▶ [THE DATA]:
+ + + + + + +
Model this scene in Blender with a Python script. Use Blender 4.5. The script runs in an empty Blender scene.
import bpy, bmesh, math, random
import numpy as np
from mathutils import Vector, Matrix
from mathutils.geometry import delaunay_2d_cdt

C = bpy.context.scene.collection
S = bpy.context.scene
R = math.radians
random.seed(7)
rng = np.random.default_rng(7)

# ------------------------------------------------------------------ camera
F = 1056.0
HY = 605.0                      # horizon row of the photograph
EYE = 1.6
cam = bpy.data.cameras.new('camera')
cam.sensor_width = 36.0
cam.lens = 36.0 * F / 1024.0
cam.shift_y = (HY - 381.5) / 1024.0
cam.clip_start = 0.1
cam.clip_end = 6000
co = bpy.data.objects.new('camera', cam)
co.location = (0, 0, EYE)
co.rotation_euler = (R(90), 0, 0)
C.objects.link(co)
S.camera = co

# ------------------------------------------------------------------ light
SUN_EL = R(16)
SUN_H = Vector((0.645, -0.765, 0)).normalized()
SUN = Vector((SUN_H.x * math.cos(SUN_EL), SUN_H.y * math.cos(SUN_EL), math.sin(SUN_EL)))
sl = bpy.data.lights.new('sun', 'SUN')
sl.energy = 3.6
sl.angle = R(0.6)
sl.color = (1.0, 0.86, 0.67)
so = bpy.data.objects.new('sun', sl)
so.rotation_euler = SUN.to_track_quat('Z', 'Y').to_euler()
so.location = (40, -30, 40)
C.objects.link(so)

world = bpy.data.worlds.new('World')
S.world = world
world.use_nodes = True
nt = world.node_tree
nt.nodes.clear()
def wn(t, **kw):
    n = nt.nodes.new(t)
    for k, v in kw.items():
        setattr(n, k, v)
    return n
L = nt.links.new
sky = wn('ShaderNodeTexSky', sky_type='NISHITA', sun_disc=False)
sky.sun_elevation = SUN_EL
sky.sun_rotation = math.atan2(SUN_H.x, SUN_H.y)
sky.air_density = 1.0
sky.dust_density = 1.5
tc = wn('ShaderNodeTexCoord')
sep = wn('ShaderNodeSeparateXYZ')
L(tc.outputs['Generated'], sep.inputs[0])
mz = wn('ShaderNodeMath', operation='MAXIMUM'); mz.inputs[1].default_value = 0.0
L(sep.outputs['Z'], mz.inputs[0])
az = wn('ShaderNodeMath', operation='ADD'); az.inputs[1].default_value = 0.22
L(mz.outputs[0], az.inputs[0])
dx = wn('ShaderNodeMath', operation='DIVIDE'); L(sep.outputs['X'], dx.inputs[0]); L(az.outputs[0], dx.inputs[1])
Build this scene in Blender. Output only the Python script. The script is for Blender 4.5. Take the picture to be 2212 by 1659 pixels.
+ + + + + + +
▶ [WHAT TO PRODUCE]: Look through the lines above and collect those with the word "Python".

▶ [SOLUTION BELOW]:
Model this scene in Blender with a Python script. Use Blender 4.5. The script runs in an empty Blender scene.
Build this scene in Blender. Output only the Python script. The script is for Blender 4.5. Take the picture to be 2212 by 1659 pixels.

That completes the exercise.